Le liguri si divisero in questo modo: nella CCI militarono l’Andrea Doria (5a nel girone A), il Genoa (1° nel girone B), il Savona (9° nel girone B) e lo Spezia (12° nel girone A: da ricordare che il campionato della Lega Nord della CCI era composto da soli due gironi).
Nella FIGC si formò, invece, un girone unico ligure, nel quale a fianco delle già citate Sampierdarenese, Sestrese, Rivarolese, Spes, Giovani Calciatori esordì brillantemente lo Speranza Savona, la squadra che rappresentava i quartieri popolari della città dal Molo alle Fornaci, da Legino a Zinola, piazzatasi al secondo posto alle spalle dei “lupi” sampierdarenesi , poi sconfitti nella finale per il titolo dalla Novese di Toselli, Cevenini III, Santamaria (2-1 dopo i tempi supplementari, in quel di Cremona).
Da notare, ancora, che tra le squadre aderenti alla FIGC si disputò anche la prima edizione della “Coppa Italia” (subito interrotta nella stagione successiva, poi ripresa nell’annata 27-28 senza poter essere conclusa e ripristinata definitivamente con la stagione 35-36) vinta dal Vado in finale sull’Udinese (1-0 sul terreno vadese del “Campo di Leo”) con una rete del futuro nazionale Felice Levratto, in quel momento appena diciottenne.
Auspica l’avv.Bozino, presidente della Pro Vercelli, si riuscì a trovare un punto d’intesa ed il movimento calcistico si riunificò nuovamente sotto l’insegna della FIGC.
Per il campionato 1922-23 si formarono così tre gironi della Lega Nord di Prima Divisione Nazionale (una buona scrematura rispetto ai 16 su cui si era basato il campionato 20-21).
Le liguri ammesse si comportarono a questo modo: Genoa (1° nel girone B e successivamente vincitore del suo ottavo scudetto, senza subire alcuna sconfitta), Sampierdarenese (3a nel girone A), Speranza Savona (12a nel girone A: soltanto 5 punti in classifica.

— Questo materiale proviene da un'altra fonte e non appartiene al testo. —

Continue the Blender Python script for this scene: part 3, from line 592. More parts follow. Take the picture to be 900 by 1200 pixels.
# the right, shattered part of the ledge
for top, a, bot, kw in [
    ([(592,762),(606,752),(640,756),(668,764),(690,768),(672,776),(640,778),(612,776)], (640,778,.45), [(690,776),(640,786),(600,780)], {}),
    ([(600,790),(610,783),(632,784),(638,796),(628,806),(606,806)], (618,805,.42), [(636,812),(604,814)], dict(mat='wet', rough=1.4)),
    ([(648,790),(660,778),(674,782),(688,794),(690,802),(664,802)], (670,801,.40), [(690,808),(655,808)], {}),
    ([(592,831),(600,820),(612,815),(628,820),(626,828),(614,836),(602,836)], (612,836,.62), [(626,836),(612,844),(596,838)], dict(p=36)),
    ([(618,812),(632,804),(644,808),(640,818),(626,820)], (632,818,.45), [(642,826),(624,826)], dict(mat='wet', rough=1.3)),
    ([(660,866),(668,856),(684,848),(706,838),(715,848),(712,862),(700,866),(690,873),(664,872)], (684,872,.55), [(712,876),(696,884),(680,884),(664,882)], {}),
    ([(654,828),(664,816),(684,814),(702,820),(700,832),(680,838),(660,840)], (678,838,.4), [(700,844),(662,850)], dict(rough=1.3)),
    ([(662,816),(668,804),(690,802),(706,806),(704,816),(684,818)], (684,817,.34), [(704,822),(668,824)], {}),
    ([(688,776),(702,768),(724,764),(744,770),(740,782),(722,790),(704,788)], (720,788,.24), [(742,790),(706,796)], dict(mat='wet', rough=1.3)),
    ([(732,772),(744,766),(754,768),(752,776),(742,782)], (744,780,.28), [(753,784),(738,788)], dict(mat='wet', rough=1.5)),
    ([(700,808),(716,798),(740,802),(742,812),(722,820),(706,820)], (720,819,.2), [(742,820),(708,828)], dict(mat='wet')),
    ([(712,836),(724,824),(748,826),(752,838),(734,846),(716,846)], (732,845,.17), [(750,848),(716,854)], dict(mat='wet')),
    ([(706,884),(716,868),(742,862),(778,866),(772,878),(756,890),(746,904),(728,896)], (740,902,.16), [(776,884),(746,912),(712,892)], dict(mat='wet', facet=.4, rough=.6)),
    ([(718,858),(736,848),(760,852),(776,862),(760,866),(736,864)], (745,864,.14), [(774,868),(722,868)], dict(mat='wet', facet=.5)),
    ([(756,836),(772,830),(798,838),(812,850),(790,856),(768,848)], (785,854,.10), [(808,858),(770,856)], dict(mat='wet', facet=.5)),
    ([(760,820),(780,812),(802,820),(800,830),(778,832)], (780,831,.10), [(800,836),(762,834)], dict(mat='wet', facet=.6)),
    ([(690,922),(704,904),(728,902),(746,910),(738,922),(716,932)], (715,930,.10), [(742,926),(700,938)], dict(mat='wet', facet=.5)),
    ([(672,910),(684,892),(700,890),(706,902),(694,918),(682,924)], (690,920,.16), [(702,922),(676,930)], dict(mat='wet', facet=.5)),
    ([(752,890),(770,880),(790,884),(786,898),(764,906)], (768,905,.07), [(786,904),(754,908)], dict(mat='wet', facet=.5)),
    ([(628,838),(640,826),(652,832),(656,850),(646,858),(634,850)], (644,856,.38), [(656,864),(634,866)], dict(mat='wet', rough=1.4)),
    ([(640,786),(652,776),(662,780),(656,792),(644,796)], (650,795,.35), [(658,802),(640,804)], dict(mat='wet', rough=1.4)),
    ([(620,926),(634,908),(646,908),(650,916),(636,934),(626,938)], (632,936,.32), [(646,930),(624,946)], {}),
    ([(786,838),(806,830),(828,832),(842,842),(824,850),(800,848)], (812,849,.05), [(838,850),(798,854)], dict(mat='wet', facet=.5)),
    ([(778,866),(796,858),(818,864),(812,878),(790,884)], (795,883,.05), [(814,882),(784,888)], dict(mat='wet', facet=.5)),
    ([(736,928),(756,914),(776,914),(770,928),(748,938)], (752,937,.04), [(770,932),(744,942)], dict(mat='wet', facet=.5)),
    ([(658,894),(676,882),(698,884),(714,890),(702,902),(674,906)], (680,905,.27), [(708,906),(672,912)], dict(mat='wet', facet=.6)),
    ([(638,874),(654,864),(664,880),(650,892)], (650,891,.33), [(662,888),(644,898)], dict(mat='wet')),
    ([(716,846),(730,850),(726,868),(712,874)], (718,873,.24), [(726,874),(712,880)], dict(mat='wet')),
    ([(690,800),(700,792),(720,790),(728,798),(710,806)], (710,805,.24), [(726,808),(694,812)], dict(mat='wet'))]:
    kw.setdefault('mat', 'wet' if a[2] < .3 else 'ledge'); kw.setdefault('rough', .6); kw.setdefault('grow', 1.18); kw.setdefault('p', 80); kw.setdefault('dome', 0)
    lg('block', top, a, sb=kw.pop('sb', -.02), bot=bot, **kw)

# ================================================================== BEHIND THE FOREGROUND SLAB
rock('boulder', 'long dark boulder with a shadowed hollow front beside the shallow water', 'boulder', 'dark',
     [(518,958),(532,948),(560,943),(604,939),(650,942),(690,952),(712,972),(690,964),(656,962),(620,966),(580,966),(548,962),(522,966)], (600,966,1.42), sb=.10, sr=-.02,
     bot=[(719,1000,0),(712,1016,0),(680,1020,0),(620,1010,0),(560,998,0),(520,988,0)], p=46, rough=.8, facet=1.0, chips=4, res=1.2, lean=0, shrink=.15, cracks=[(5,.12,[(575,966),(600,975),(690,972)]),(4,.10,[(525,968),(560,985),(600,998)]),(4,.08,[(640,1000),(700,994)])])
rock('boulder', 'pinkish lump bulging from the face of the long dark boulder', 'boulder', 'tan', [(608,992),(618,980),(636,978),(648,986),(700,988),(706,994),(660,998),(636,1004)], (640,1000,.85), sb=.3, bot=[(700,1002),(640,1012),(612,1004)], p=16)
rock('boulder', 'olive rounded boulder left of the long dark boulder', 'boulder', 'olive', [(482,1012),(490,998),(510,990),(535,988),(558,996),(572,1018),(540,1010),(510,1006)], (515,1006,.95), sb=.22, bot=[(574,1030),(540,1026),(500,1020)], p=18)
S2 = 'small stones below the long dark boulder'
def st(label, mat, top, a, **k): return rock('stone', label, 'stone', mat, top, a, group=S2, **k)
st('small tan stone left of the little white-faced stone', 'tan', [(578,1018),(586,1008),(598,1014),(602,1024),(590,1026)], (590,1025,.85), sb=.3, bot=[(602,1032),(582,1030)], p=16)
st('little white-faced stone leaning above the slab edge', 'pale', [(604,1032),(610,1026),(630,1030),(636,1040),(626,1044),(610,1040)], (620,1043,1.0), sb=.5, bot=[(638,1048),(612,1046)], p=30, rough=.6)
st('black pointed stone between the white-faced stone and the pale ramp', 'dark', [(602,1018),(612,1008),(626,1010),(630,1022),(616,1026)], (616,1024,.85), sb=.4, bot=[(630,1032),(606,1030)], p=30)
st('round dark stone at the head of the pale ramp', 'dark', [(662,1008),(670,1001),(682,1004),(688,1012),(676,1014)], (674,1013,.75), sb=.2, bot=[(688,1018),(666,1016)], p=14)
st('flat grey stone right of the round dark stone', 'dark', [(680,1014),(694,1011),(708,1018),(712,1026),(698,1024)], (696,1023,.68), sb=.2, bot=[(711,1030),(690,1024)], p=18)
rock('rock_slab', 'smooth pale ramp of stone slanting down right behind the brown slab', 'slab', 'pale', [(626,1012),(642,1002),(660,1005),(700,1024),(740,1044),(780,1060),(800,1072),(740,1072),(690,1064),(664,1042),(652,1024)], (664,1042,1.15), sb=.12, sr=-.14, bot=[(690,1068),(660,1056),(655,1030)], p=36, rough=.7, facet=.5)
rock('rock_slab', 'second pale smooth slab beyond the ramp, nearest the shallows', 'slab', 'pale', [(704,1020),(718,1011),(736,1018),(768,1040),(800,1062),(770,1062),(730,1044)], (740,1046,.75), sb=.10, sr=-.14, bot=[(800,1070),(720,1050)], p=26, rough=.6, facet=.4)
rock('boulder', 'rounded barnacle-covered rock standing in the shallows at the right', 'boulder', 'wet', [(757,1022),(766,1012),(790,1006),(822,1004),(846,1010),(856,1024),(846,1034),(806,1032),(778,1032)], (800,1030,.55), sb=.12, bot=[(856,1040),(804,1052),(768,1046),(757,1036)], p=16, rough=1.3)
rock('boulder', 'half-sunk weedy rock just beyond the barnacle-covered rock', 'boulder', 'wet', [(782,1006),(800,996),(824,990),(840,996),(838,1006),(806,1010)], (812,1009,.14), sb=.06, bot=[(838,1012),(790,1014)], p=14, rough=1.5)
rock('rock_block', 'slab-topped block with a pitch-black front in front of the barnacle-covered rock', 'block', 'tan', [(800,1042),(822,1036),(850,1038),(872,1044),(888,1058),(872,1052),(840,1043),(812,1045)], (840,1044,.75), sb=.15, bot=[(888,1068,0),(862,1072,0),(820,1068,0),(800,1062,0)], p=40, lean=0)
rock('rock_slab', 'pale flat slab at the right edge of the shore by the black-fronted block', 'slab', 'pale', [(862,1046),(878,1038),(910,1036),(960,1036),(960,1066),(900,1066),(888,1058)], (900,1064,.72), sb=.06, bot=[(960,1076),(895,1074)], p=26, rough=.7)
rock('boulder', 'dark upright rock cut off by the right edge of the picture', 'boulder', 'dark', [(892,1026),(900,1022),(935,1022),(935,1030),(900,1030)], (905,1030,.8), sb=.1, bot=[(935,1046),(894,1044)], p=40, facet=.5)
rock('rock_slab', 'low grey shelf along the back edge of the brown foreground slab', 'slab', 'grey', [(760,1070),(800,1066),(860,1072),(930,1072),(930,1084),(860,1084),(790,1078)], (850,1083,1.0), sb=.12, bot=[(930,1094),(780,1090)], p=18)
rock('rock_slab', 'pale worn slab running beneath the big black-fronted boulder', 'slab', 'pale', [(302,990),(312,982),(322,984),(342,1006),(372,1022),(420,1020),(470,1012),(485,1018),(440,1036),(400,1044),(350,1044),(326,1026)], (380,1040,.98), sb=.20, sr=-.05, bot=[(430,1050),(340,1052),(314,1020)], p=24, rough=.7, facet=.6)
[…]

Una impresa troppo ardua nonostante il grande impegno dei vari “Cain”Salemme, acrobatico portiere, Ceppone, Poggi, Marchioni), Spezia (9a nel girone A), Rivarolese (10a nel girone A), Andrea Doria (6a nel girone C), Savona(11a nel girone C, a causa di una pesante penalizzazione dovuta al tesseramento irregolare del giocatore Colombo).
Nessuna squadre savonese, in seguito, avrebbe toccato i vertici del calcio italiano: si chiudeva così una storia importante ed è l’occasione per chiudere anche questa nostra prima rievocazione.